Saturday, September 3, 2016

Playing with NIK Software

I spent time today talking with two of my fellow photo-club members and as usual we wound up on the subject of workflow processes.
We started talking about the software we used.  We all had NIK software mostly because it is now free to use.  Thank you Google.  The software also works well with Photoshop and Lightroom.
In using NIK, one of the tips I picked up was to use a bleach filter early on in the process.  A bleach filter will do what bleach does - remove a lot of color.  Clean up the stains.  The filter will also sharpen and tone compress a lot of the photo.  In my limited experience (this afternoon) the filter seems to do a much cleaner job of sharpening and compression.  In the process, you can add color back  - and the color stays where you want it - that is no compression halos.
For my testing purposes, I'm using a photo of a church door I shot earlier this year in Flint.  Nothing reacts better to tonal compression that rock/stone and wood.  
This is the original RAW image.



The image is about as sharp as it will get naturally, I used a tripod.  As with RAW images, this is a bit flat and dull.  This is what the camera sees before going through some Nikon processing to make it a bit more pleasing to the eye.  This is the starting point.
My first step is to use the RAW editor to use the camera correction to straighten the image and lighten it up a bit.



In the next step or layer, I will add the bleach filter.



As with bleach, it has removed what looks like a layer of color.  Looking at the door in the center, you can now see wood grain definition.  The masonry looks like a sharpening effect was used, but was much easier than trying to find that right amount.
Next step will be to add some color back in with the Brilliance/Warming filter.

I like the way the color of the door has started to return.  When the new door lays is compared to the pre-bleach layer - you can tell the difference.



With a lot of work, I might be able to get the same result using multiple filters.  With this flow, there is no halo and the wood grain and masonry grain really pop.
I usually don't use - or haven't thought much of using this next filter, but for this photo it works.  The filter adds a bit lo light to the center.  it is basically the same as a vignette, but more of a circular pattern.  And in this case, I just want to accentuate the doors and this does the trick nicely.



So I now have the door where I want it color-wise and relatively speaking.  I'm on the final stretch here.  And because it is me, I need to add an HDR effect.



Now I've got the HDR effect I like.  The color is really close but going to give it just a little warm boost.

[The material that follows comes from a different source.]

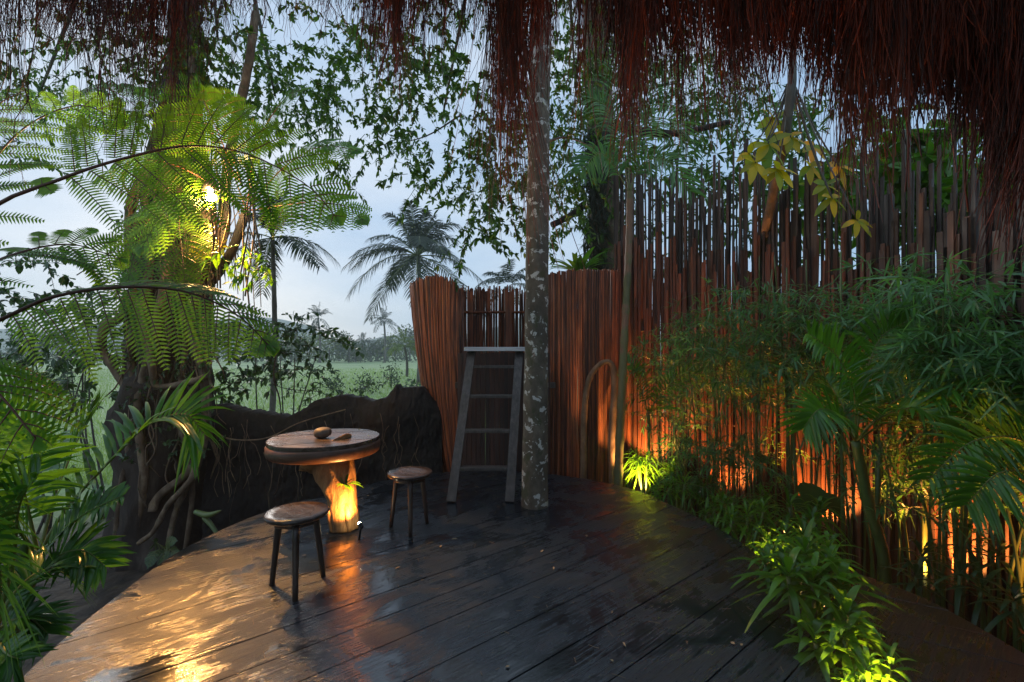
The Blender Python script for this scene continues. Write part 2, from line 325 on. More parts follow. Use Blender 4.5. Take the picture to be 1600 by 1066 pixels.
def ridge(name, d0, d1, x0, x1, hfun, label):
    mb = MB(); nx, ny = 160, 14; V = []
    for a in range(ny):
        for b in range(nx):
            x = x0 + (x1 - x0) * b / (nx - 1); v = a / (ny - 1); y = d0 + (d1 - d0) * v
            h = hfun(x) * math.sin(math.pi * min(1, v * 1.1) * .5) ** .8
            h += (2.6 * mnoise.noise(Vector((x * .12, y * .12, 0))) + 2.2 * mnoise.noise(Vector((x * .35, y * .3, 3)))) * min(1, v * 3)
            V.append((x, y, GZ - 1 + max(0, h)))
    i, j = np.meshgrid(np.arange(ny - 1), np.arange(nx - 1), indexing='ij'); i = i.ravel(); j = j.ravel()
    mb.add(V, np.stack([i * nx + j, i * nx + j + 1, (i + 1) * nx + j + 1, (i + 1) * nx + j], 1))
    return tag(mb.build(name, M['hill']), label, 'hills', kind='structure')
ridge('hills', 330, 520, -620, 300, lambda x: 26 + 12 * math.sin(x / 55 + 1.0) + 7 * math.sin(x / 23), 'blue hazy forested hills behind the field')

# planks cut to an outline
def clip(poly, a, b, c):                              # keep a*x+b*y<=c
    o = []
    for k in range(len(poly)):
        p, q = poly[k], poly[(k + 1) % len(poly)]; fp = a * p[0] + b * p[1] - c; fq = a * q[0] + b * q[1] - c
        if fp <= 0: o.append(p)
        if fp * fq < 0: t = fp / (fp - fq); o.append((p[0] + (q[0] - p[0]) * t, p[1] + (q[1] - p[1]) * t))
    return o
def planks(mb, outline, ang, z, th, wmin, wmax, jit=.002):
    ca, sa = math.cos(ang), math.sin(ang); nx, ny = -sa, ca
    ds = [nx * p[0] + ny * p[1] for p in outline]; s0, s1 = min(ds), max(ds); s = s0
    while s < s1:
        wd = U(wmin, wmax); po = clip(clip(outline, nx, ny, s + wd - .003), -nx, -ny, -(s + .003)); s += wd
        if len(po) < 3: continue
        zz = z + U(-jit, jit); c = np.mean(po, 0); top, mid, low = [], [], []
        for p in po:
            d = np.array(c) - p; f = min(.004, np.linalg.norm(d) * .3); e = d / max(np.linalg.norm(d), 1e-6) * f
            top.append((p[0] + e[0], p[1] + e[1], zz)); mid.append((p[0], p[1], zz - .004)); low.append((p[0], p[1], zz - th))
        m = len(po); va = U(0, 1); n0 = mb.n
        mb.add(top + mid + low, [(i + k * m, i + (k + 1) * m, (i + 1) % m + (k + 1) * m, (i + 1) % m + k * m) for k in (0, 1) for i in range(m)], va)
        mb.more([(n0, n0 + i, n0 + i + 1) for i in range(1, m - 1)]); mb.more([(n0 + 2 * m, n0 + 2 * m + i + 1, n0 + 2 * m + i) for i in range(1, m - 1)])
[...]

Clearly that last add of a warm is personal.
This is the final product up against the original.



If I was going to do more, I'd clean up the snow.  The HDR processing doesn't really do snow any favors, I like the pure white that is in the original.  I'd use masking to fix the snow.  That's about it for this image.
For this purpose, I like using the bleach filter.  That allows me to keep the sharpness of the photo through other adjustment layers.